**Directive:** Copy each line containing the word "finishes" from the records that follow, please.

**Records supplied:**
┌──

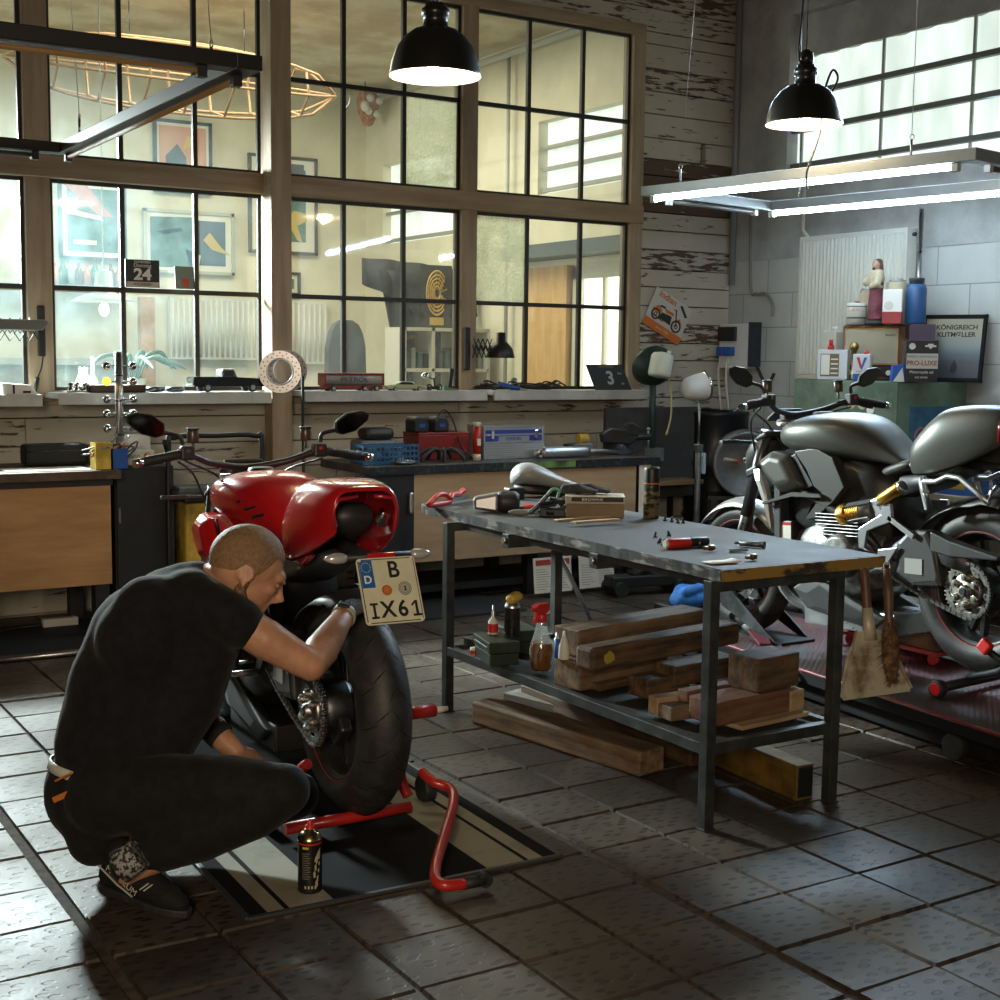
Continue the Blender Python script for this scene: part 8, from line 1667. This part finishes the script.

└──
┌──

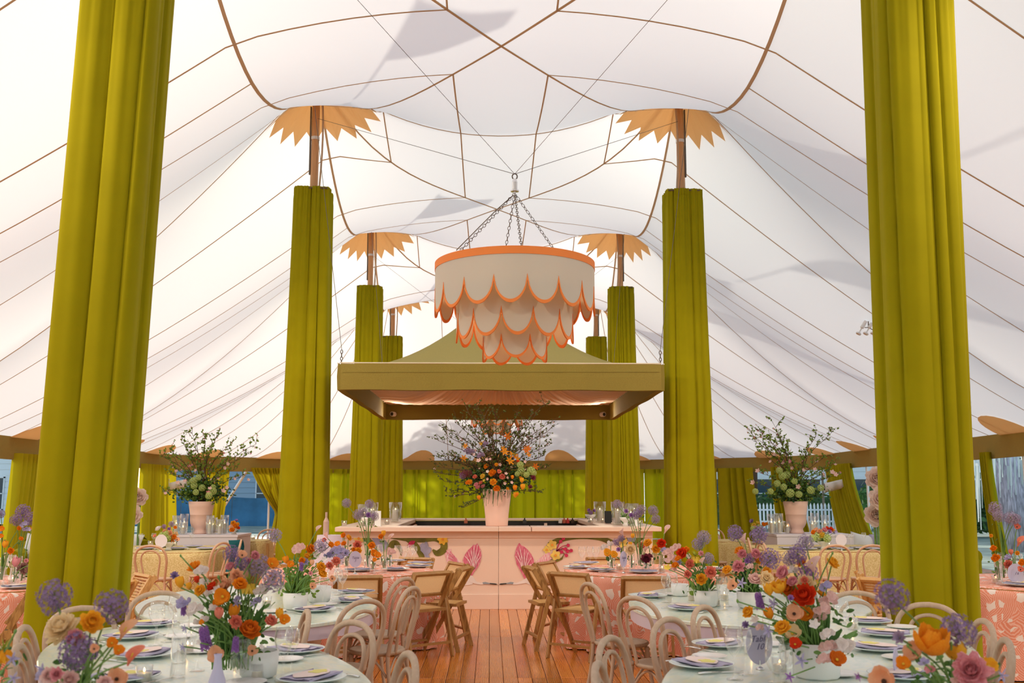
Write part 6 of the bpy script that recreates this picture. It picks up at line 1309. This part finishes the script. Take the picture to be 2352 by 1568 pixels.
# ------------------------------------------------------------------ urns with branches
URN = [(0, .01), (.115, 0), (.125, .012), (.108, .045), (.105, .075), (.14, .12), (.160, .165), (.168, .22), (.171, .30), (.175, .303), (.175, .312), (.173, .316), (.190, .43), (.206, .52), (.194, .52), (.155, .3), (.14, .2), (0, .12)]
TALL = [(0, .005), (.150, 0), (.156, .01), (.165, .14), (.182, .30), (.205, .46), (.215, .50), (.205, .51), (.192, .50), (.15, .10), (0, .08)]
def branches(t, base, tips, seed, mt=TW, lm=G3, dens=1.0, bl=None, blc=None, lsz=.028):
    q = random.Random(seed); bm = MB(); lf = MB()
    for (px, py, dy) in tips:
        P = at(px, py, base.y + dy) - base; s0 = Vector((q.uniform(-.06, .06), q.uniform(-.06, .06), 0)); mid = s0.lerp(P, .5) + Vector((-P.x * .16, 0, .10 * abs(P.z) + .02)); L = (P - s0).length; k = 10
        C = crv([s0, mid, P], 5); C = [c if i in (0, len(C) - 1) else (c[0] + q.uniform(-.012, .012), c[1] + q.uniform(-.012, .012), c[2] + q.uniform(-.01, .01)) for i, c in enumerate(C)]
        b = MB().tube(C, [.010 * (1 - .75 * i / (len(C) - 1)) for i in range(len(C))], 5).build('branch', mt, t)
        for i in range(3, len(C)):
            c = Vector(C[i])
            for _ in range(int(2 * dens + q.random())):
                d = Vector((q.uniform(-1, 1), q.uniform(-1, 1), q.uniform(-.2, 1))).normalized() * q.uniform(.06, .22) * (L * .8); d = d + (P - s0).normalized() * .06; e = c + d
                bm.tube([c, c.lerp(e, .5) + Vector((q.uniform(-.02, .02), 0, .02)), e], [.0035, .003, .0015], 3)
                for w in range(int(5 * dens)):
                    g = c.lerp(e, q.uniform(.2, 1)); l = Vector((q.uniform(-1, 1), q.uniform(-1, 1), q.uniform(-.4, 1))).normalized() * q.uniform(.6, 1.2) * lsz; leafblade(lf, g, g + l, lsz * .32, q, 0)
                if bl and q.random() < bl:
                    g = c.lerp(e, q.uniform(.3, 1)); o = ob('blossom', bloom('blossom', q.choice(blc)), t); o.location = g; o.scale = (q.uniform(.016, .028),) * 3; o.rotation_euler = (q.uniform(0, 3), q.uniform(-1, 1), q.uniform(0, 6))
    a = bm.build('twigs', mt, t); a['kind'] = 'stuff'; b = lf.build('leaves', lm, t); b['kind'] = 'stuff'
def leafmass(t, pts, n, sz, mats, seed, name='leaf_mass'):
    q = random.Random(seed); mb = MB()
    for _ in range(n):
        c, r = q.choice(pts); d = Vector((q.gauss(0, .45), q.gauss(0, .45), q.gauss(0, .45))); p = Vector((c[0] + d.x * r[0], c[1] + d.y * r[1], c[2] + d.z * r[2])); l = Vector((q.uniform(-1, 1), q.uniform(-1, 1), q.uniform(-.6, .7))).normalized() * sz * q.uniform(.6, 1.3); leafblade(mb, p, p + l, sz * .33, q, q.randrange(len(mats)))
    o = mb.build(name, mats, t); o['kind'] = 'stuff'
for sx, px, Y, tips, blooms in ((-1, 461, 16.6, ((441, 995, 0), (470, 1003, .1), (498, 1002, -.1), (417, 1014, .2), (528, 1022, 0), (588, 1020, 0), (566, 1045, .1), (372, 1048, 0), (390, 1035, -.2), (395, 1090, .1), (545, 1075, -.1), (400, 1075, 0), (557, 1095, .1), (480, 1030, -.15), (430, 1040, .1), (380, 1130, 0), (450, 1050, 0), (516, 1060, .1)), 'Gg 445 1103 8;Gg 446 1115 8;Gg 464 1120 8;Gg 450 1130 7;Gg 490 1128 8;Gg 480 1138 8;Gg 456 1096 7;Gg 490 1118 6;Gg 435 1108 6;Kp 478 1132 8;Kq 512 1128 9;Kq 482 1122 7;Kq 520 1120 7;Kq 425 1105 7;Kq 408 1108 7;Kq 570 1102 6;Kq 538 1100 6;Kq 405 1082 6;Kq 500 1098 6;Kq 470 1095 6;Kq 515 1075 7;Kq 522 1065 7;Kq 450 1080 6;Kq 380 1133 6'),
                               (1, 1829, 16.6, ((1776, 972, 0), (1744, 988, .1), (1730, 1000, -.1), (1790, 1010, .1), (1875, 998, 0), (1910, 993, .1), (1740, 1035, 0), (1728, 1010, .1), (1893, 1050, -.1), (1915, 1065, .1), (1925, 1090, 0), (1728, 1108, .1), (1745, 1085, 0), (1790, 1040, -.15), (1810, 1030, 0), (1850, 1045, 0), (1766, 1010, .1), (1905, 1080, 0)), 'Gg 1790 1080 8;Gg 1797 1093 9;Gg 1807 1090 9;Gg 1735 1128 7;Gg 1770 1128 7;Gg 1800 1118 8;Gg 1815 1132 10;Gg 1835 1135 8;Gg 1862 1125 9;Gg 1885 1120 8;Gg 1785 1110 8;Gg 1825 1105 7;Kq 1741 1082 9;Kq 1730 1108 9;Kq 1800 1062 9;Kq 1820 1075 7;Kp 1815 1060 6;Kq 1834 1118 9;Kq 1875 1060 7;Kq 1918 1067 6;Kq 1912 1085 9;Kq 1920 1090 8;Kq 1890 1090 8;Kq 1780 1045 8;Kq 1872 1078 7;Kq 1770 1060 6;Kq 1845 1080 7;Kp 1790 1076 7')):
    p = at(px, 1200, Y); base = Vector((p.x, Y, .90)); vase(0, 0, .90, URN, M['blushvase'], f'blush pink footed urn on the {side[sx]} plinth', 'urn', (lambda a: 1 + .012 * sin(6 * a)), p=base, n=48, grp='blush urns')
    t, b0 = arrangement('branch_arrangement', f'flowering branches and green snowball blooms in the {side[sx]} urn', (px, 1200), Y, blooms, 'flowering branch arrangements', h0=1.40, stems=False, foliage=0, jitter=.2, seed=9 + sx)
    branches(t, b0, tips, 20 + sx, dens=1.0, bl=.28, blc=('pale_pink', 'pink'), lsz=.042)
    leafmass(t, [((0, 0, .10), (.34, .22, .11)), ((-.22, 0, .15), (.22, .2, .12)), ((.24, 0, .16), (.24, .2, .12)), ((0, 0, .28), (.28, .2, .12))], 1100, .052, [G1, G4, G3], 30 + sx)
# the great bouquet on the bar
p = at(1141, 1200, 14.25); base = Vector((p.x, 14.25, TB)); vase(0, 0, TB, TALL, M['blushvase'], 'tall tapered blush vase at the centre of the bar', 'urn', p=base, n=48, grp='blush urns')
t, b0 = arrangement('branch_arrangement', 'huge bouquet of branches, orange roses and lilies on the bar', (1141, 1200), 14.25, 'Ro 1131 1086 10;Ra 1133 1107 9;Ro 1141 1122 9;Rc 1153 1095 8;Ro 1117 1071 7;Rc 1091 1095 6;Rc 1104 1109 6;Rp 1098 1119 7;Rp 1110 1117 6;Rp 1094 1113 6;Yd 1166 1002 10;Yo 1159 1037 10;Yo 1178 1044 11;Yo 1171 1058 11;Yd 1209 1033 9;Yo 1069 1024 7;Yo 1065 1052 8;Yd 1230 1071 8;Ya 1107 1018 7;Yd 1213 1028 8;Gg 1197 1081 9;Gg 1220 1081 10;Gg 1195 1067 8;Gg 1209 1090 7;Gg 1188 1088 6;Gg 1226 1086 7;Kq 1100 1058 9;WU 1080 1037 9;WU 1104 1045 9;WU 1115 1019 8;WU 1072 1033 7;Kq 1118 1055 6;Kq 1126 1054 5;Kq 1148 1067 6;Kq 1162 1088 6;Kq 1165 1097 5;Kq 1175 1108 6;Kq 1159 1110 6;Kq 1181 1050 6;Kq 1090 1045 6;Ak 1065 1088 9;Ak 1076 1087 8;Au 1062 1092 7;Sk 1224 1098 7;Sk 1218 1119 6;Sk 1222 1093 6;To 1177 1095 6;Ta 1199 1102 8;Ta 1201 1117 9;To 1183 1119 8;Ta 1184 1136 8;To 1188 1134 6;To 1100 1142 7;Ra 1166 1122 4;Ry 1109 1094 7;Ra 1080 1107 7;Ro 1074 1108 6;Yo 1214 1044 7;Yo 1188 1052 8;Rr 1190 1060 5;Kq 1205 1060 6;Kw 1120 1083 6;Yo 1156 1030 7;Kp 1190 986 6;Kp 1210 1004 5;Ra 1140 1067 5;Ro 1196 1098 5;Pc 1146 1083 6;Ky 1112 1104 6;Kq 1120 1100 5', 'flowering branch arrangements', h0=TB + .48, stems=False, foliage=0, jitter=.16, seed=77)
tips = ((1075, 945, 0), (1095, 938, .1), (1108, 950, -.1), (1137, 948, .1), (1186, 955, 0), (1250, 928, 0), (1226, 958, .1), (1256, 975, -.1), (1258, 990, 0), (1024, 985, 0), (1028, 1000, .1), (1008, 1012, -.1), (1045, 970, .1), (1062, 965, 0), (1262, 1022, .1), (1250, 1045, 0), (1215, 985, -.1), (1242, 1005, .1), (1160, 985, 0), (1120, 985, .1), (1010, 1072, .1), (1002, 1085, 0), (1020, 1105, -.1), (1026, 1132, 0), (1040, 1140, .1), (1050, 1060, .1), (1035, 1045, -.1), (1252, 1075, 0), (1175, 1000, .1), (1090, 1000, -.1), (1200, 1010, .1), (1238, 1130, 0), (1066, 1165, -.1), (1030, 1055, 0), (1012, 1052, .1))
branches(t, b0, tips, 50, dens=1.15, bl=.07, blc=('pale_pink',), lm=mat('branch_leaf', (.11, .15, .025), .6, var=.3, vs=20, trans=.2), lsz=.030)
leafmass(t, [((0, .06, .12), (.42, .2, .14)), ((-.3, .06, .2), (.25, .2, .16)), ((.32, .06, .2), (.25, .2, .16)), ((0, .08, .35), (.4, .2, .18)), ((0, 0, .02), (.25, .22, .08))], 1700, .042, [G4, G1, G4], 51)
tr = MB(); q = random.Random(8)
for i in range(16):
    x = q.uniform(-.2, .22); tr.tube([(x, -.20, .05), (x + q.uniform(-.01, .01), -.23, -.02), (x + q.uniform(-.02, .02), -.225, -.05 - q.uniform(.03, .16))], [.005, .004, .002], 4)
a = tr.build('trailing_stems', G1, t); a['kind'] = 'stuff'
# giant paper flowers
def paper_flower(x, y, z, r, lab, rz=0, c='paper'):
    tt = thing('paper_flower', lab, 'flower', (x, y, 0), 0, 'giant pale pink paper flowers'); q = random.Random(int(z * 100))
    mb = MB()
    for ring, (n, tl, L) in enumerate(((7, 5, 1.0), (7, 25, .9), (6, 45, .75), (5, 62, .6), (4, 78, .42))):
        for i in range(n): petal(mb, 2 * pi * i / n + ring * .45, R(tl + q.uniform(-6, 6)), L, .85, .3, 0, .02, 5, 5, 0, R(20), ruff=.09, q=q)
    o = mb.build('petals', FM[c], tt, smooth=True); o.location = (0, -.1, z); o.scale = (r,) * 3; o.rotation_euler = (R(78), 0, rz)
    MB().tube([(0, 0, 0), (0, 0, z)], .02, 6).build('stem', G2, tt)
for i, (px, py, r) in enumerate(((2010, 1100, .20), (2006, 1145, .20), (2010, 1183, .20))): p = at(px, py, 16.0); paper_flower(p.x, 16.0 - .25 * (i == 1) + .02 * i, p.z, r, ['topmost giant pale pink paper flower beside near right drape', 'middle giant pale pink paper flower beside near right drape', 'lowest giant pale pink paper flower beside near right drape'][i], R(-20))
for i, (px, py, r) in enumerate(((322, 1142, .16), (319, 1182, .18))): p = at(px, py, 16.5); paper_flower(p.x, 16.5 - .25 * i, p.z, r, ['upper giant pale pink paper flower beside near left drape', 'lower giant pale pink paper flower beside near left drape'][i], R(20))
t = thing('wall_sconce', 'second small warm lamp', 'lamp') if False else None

└──

**Complete answer:**
Continue the Blender Python script for this scene: part 8, from line 1667. This part finishes the script.
Write part 6 of the bpy script that recreates this picture. It picks up at line 1309. This part finishes the script. Take the picture to be 2352 by 1568 pixels.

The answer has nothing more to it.